Although Hemingway’s writing style is simple and while reading his “The Sun Also Rises” a person has no problem with understanding words or sentences, he uses symbols that should be noticed during reading in order to completely understand the piece. Even in the first chapter of the novel we can see hidden messages that characters are sending to each other. This is actually a hidden advice for the readers to be careful during comprehension of the novel. At the beginning Jake Barns acquaints us with his friend Robert Cohn and his lady Frances. The three of them can't seem to have an open and honest communication. They send each other nonverbal messages hiding from the third person true meaning of what they really want to express. When Jake made a suggestion to go on a trip to Strasbourg and mentioned that there is a girl that he knows, Frances kicked him under the table. We see here that she doesn’t want Cohn to know that this kind of trip and the girl that Jake mentioned bothered her. Right after that communication Cohn lies that he has to go to buy newspaper just go outside of the café so that he could talk to Jake alone. This deceptive communication gives us a greater picture on how the novel and messages that characters are sending to each other should be understood. (Hemingway “The Sun Also Rises“, 4)
Throughout his simple and rather violent prose Hemingway tells us here that his characters shouldn’t be entirely trusted. He gives a warning to readers in the first chapter of the book. After this, he again warns reader to take close care when reading his novel in the second chapter when he explains the significant influence that book called “The Purple Land“ had on Cohn's life-style. Here he actually implies that anyone who reads his novel should be aware that it doesn’t offer a life guide as “The Purple Land” was to Cohen. Instead, it should be read with a dose of disbelief and questioning.
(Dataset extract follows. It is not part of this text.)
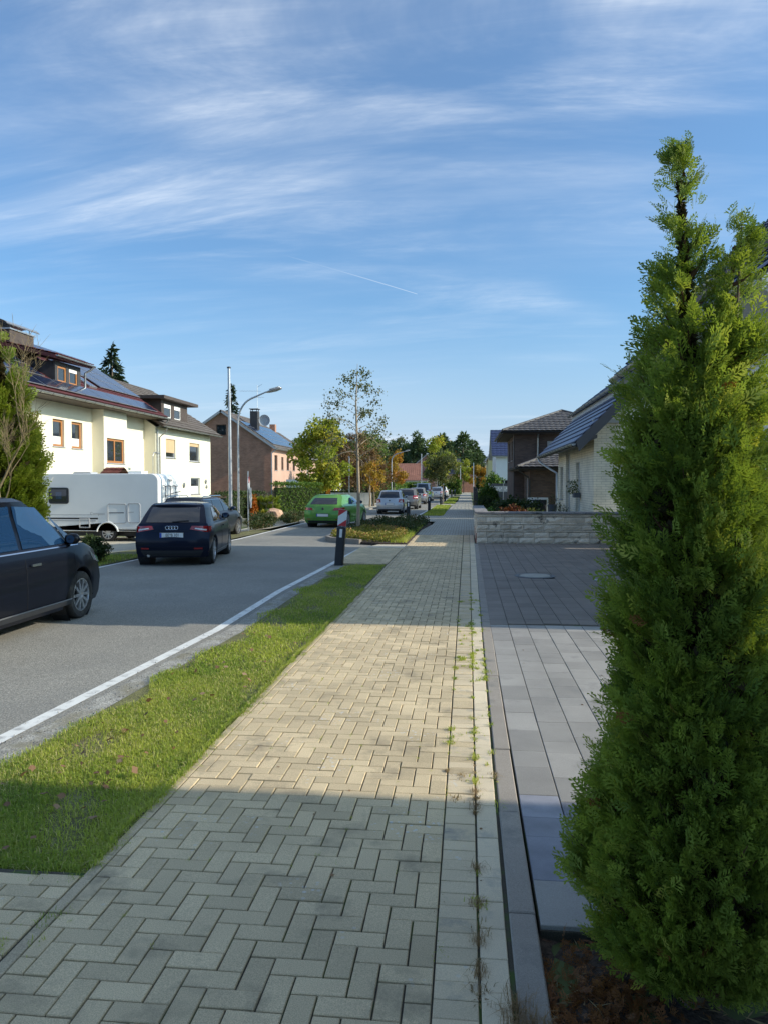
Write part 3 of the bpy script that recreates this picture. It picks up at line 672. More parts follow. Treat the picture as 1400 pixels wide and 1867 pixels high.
gs_ = lambda n: (lambda y: np.stack([-1.765+np.abs(rng.normal(0, .02, n))*(np.sin(y*3.1)+np.sin(y*7.7)+.6 > 0), y], 1))(rng.uniform(3.36, 13, n))
o = obj('grass', npmesh('grass', *grass_patch(9000, gs_, zc(-.01), .015, .06, .0025, 1.3), 'grass'), 'grass'); tag(o, 'grass tufts creeping over the edging stones of the brick walk', 'grass', kind='stuff')
gp = [grass_patch(7000, rect_sample(-2.45, -1.3, 43.6, 64.4), zc(-.015), .05, .12, .014), grass_patch(6000, rect_sample(-2.1, -1.05, 69.5, 100), zc(-.015), .05, .13, .02),
      grass_patch(9000, rect_sample(-9.85, -8.25, 11, 19.2), zc(-.065), .03, .08, .006)]
o = obj('grass', npmesh('grass', *join(gp), 'grass'), 'grass'); tag(o, 'short grass strips further along the street edges', 'grass', kind='stuff')
# weeds in the joints: green and straw tufts
def tuft(x, y, n, r, h, w, dry):
    V, F, t = grass_patch(n, lambda k: np.stack([rng.normal(x, r, k), rng.normal(y, r*1.6, k)], 1), zc(-.006), h*.5, h, w, .9)
    return V, F, np.full(len(t), .0)+rng.uniform(.8, 1., len(t)) if dry else t
wg, wd = [], []
cl_ = [2.6+rnd.random()*10 for _ in range(26)]
for i in range(170):
    y = rnd.choice(cl_)+rnd.gauss(0, .16) if rnd.random() < .8 else 2.6+rnd.random()*10; dx = float(np.interp(y, [3, 24], [0, .05])); x = rnd.choice((.054, .054, .178, -.11, rnd.uniform(-.1, .17)))+dx+rnd.gauss(0, .006)
    (wd if y < 4.9 and rnd.random() < .55 else wg).append(tuft(x, y, rnd.randint(6, 50), rnd.uniform(.006, .022), rnd.uniform(.012, .05), .0014+.0002*y, 0))
for y in (2.78, 2.98, 3.25, 3.55, 4.25, 4.45): wd.append(tuft(.054, y, 70, .016, .055, .0010, 1))
for i in range(60):
    y = 2.7+rnd.random()*5; x = round((rnd.uniform(-1.6, -.2)+.012)/.1)*.1-.012; wg.append(tuft(x, y, rnd.randint(5, 16), .007, .018, .0012, 0))
for i in range(18): wg.append(tuft(-1.69+rnd.gauss(0, .01), 2.5+rnd.random()*6, 20, .02, .03, .0014, 0))
for x, y in ((-1.72, 2.95), (-1.8, 2.75), (-1.95, 3.33), (-1.77, 3.3)): wg.append(tuft(x, y, 50, .025, .03, .0014, 0))
for i in range(9): wd.append(tuft(rnd.uniform(.10, .25), rnd.uniform(2.35, 2.62), 90, .025, .07, .0011, 1))
o = obj('weeds', npmesh('weeds', *join(wg), 'grass'), 'grass'); tag(o, 'small green weeds rooted in the joints of the brick walk', 'weeds', kind='stuff')
o = obj('dry_weeds', npmesh('dry_weeds', *join(wd), 'straw'), 'straw'); tag(o, 'withered straw-coloured tufts in the right-hand joint of the brick walk', 'weeds', kind='stuff')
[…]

Hemingway’s short and precise sentences hide deep emotions. His friend Wister, to whom he corresponded through letters, criticized Hemingway’s style in his letters by saying that his style sometimes is too choppy, staccato and that he puts too many short sentences together. Also, he said that Hemingway sometimes puts little details that are not organic, that don’t count in the intended picture and it sounded to him like sentences were copied from a diary. (Frank Scafella, 2012, 103)
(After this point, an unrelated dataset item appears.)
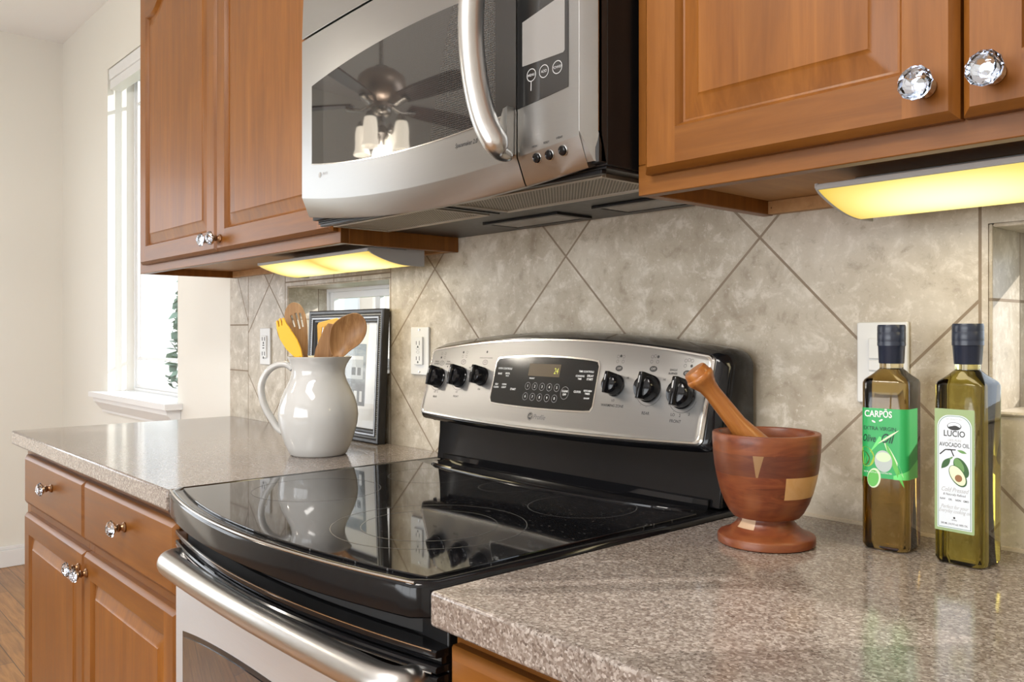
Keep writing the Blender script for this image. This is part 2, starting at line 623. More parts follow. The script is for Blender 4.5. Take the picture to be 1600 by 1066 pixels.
def tube(bm, pts, rad, seg=16, mi=0, cap=True, up=Vector((0, 0, 1)), flat=1.0):
    pts = [Vector(p) for p in pts]
    n = len(pts)
    rings = []
    for i, p in enumerate(pts):
        t = (pts[min(i + 1, n - 1)] - pts[max(i - 1, 0)]).normalized()
        u = up - t * up.dot(t)
        if u.length < 1e-4:
            u = Vector((1, 0, 0)) - t * t.x
        u.normalize()
        v = t.cross(u)
        r = rad[i] if isinstance(rad, (list, tuple)) else rad
        rings.append([bm.verts.new(p + (u * math.cos(2 * PI * k / seg) * flat + v * math.sin(2 * PI * k / seg)) * r) for k in range(seg)])
    for a, b in zip(rings, rings[1:]):
        for k in range(seg):
            f = bm.faces.new((a[k], a[(k + 1) % seg], b[(k + 1) % seg], b[k]))
            f.material_index = mi
    if cap:
        bm.faces.new(rings[0][::-1]).material_index = mi
        bm.faces.new(rings[-1]).material_index = mi


def prism(bm, outline, to, d0, d1, mi=0):
    """outline 2-D points; to(u, v, d) -> world; extrudes from depth d0 to d1"""
    a = [bm.verts.new(to(u, v, d0)) for u, v in outline]
    b = [bm.verts.new(to(u, v, d1)) for u, v in outline]
    n = len(outline)
    bm.faces.new(a).material_index = mi
    bm.faces.new(b[::-1]).material_index = mi
    for i in range(n):
        j = (i + 1) % n
        bm.faces.new((a[j], a[i], b[i], b[j])).material_index = mi


def spline(pts, n=8):
    """Catmull-Rom through pts"""
    P = [Vector(p) for p in pts]
    out = []
    for i in range(len(P) - 1):
        p0, p1, p2, p3 = P[max(i - 1, 0)], P[i], P[i + 1], P[min(i + 2, len(P) - 1)]
        for k in range(n):
            t = k / n
            out.append(0.5 * ((2 * p1) + (p2 - p0) * t + (2 * p0 - 5 * p1 + 4 * p2 - p3) * t * t + (3 * p1 - p0 - 3 * p2 + p3) * t ** 3))
    out.append(P[-1])
    return out


def obj(name, bm, mats, parent=None, bevel=0.0, smooth=35, origin=None, recalc=True, segs=2):
    if recalc:
        bmesh.ops.recalc_face_normals(bm, faces=bm.faces[:])
    me = bpy.data.meshes.new(name)
    bm.to_mesh(me)
    bm.free()
    for m in (mats if isinstance(mats, (list, tuple)) else [mats]):
        me.materials.append(M[m] if isinstance(m, str) else m)
    if smooth:
        me.shade_smooth()
        me.set_sharp_from_angle(angle=math.radians(smooth))
    o = bpy.data.objects.new(name, me)
    COL.objects.link(o)
    if parent is not None:
        off = WLOC[parent.name]
        me.transform(Matrix.Translation(-off))
        o.parent = parent
        WLOC[o.name] = off
    else:
        off = Vector(origin) if origin is not None else Vector((0, 0, 0))
        if off.length:
            me.transform(Matrix.Translation(-off))
            o.location = off
        WLOC[o.name] = off
    if bevel:
        md = o.modifiers.new('edge', 'BEVEL')
        md.width = bevel
        md.segments = segs
        md.limit_method = 'ANGLE'
        md.angle_limit = math.radians(40)
        md.harden_normals = False
    return o


def thing(name, label, cat, loc, group=None):
    o = bpy.data.objects.new(name, None)
    o.empty_display_size = 0.05
    o.location = loc
    COL.objects.link(o)
    WLOC[o.name] = Vector(loc)
    return tag(o, label, cat, group)


def tag(o, label, cat, group=None):
    o['label'] = label
    o['category'] = cat
    if group:
        o['group'] = group
    return o


def struct(name, bm, mats, parent=None, **kw):
    o = obj(name, bm, mats, parent, **kw)
    if parent is None:
        o['kind'] = 'structure'
    return o


_tc = {}


def text_geo(s, size, shear=0.0, bold=0.0, align='CENTER'):
    key = (s, shear, bold, align)
    if key not in _tc:
        cu = bpy.data.curves.new('txt', 'FONT')
        cu.body = s
        cu.align_x = align
        cu.align_y = 'CENTER'
        cu.shear = shear
        cu.offset = bold
        cu.resolution_u = 3
        o = bpy.data.objects.new('txt', cu)
        COL.objects.link(o)
        bpy.context.view_layer.update()
        me = bpy.data.meshes.new_from_object(o.evaluated_get(bpy.context.evaluated_depsgraph_get()))
        _tc[key] = ([(v.co.x, v.co.y) for v in me.vertices], [list(p.vertices) for p in me.polygons])
        bpy.data.objects.remove(o)
        bpy.data.curves.remove(cu)
        bpy.data.meshes.remove(me)
    return _tc[key]


def text(bm, s, to, u, v, size, mi=0, sx=1.0, shear=0.0, bold=0.0, d=0.0, align='CENTER', rot=0.0):
    vs, fs = text_geo(s, size, shear, bold, align)
    c, sn = math.cos(rot), math.sin(rot)
    bv = []
    for x, y in vs:
        x, y = x * size * sx, y * size
        bv.append(bm.verts.new(to(u + x * c - y * sn, v + x * sn + y * c, d)))
    for f in fs:
        try:
            bm.faces.new([bv[i] for i in f]).material_index = mi
        except ValueError:
            pass


def disc(bm, to, u, v, ru, rv, mi=0, d=0.0, n=24, a0=0.0, rot=0.0):
    c, s = math.cos(rot), math.sin(rot)
    pts = []
    for i in range(n):
        a = a0 + 2 * PI * i / n
        x, y = ru * math.cos(a), rv * math.sin(a)
        pts.append(bm.verts.new(to(u + x * c - y * s, v + x * s + y * c, d)))
    bm.faces.new(pts).material_index = mi


def ringf(bm, to, u, v, ru, rv, w, mi=0, d=0.0, n=28, a0=0.0, a1=2 * PI):
    full = abs(a1 - a0 - 2 * PI) < 1e-6
    A, B = [], []
    m = n if full else n + 1
    for i in range(m):
        a = a0 + (a1 - a0) * i / n
        A.append(bm.verts.new(to(u + ru * math.cos(a), v + rv * math.sin(a), d)))
        B.append(bm.verts.new(to(u + (ru - w) * math.cos(a), v + (rv - w) * math.sin(a), d)))
    for i in range(n):
        j = (i + 1) % m
        bm.faces.new((A[i], A[j], B[j], B[i])).material_index = mi


def rrect(x0, x1, y0, y1, r, n=6):
    out = []
    for cx, cy, a in ((x1 - r, y1 - r, 0), (x0 + r, y1 - r, PI / 2), (x0 + r, y0 + r, PI), (x1 - r, y0 + r, 1.5 * PI)):
        for i in range(n + 1):
            t = a + PI / 2 * i / n
            out.append((cx + r * math.cos(t), cy + r * math.sin(t)))
    return out


def poly(bm, pts, to, mi=0, d=0.0):
    bm.faces.new([bm.verts.new(to(u, v, d)) for u, v in pts]).material_index = mi


# ------------------------------------------------------------------ room shell
WT = 0.16                                     # back wall thickness
RX, RY = 3.3, -4.3                            # right wall, rear wall
WIN1 = (-2.56, -1.709, 0.925, 2.372)
NL = (-0.822, -0.276, 1.082, 1.3245)
NR = (1.088, 1.634, 1.082, 1.3245)


def wall_grid(bm, x0, x1, z0, z1, holes, ya, yb, mi=0, swap=False):
    xs = sorted({x0, x1, *[h[0] for h in holes], *[h[1] for h in holes]})
    zs = sorted({z0, z1, *[h[2] for h in holes], *[h[3] for h in holes]})
    xs = [x for x in xs if x0 <= x <= x1]
    zs = [z for z in zs if z0 <= z <= z1]
    for a, b in zip(xs, xs[1:]):
        for c, d in zip(zs, zs[1:]):
            mx, mz = (a + b) / 2, (c + d) / 2
            if any(h[0] < mx < h[1] and h[2] < mz < h[3] for h in holes):
                continue
            if swap:
                box(bm, ya, yb, a, b, c, d, mi)
            else:
                box(bm, a, b, ya, yb, c, d, mi)
    bmesh.ops.remove_doubles(bm, verts=bm.verts[:], dist=1e-5)
    # drop the inner faces shared by neighbouring blocks
    seen = {}
    for f in bm.faces[:]:
        k = tuple(sorted(v.index for v in f.verts))
        seen.setdefault(k, []).append(f)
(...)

This “chopping” is something Hemingway called the “iceberg” theory. Similar to psychoanalytical theory where the consciousness is only a small part of an individual or the part of an iceberg that can be seen above the water, while a great part that cannot be seen is the part of our personality that we are not aware of. He applied the same theory in his novel, where he gave readers only a tip of an iceberg refusing to explicitly reveal emotions. Deep and profound emotions can be sensed but they are left under the surface. This is present in everyday communication. All of us refuse or have trouble talking about “hot issues”. Hemingway noticed that intense emotions make our communication much more difficult and he portrayed it by writing short and yet precise sentences in dialogues. This means that his work was based on observations of the outside world. He noticed feelings of other people, watched them, listened to them and the psychology of the novel is not descriptive, it is rather reflected by gestures, phrases and mimics. Emotions are generally hidden, but that makes feelings seem much stronger and deeper. One of these emotional conflict dialogues is the one where John asks Brett if they could live together.
"Couldn't we live together, Brett? Couldn't we just live together?"
"I don't think so. I'd just “tromper“ you with everybody. You couldn't stand it."
Here John begs Brett to live with him and she says no justifying her answer by her disability to be faithful to him. With John being impotent, but not explicitly written in the novel, she knows that she would have affairs with other men and John couldn’t stand that. Here we see how Hemingway can send an emotional and complicated message using short sentences. Hemingway left us only to suggest and assume that John is impotent.
Regardless on the simplicity of his writing style and his simple grammatical sentences, Hemingway’s pieces till this day remain enigma in the world of prose. Although numerous critics carefully analyzed his work, every day something else, which has not been seen earlier in his acts, is revealed. However, Hemingway wrote the novel for his readers, not for the critics, ant that is that thing that we must guide on while reading this wonderful novel “The Sun Also Rises”. We, as readers of his novel, are the ones who should grasp into the depth hidden behind every sentence of his actors and try to find concealed meaning.
References:
Adair, William. "Ernest Hemingway's The Sun Also Rises: The Novel As Gossip." Hemingway Review 31.2 (2012): 114-118. Academic Search Premier. Web. 2 July 2012.
Comley, Nancy R., and Robert Scholes. Hemingway's Genders. New Haven: Yale UP, 1994:40-43.
Gelderman, Carol. “Hemingway’s Drinking Fixation”. Lost Generation Journal 6, 1979:12-14.
Herlihy-Mera, Jeffrey. "When Hemingway Hated Paris: Divorce Proceedings, Contemplations Of Suicide, And The Deleted Chapters Of The Sun Also Rises." Studies In The Novel 44.1 (2012): 49-61. Academic Search Premier. Web. 2 July 2012.
Hemingway, Ernest. The Sun Also Rises. Vancouver: Fairleigh Dickinson University, 2012. Web.
Scafella, Frank. "The Sun Also Rises: Owen Wister's 'Garbage Pail,' Hemingway's Passage Of The 'Human Soul'." Hemingway Review 6.1 (1986): 101. Academic Search Premier. Web. 2 July 2012.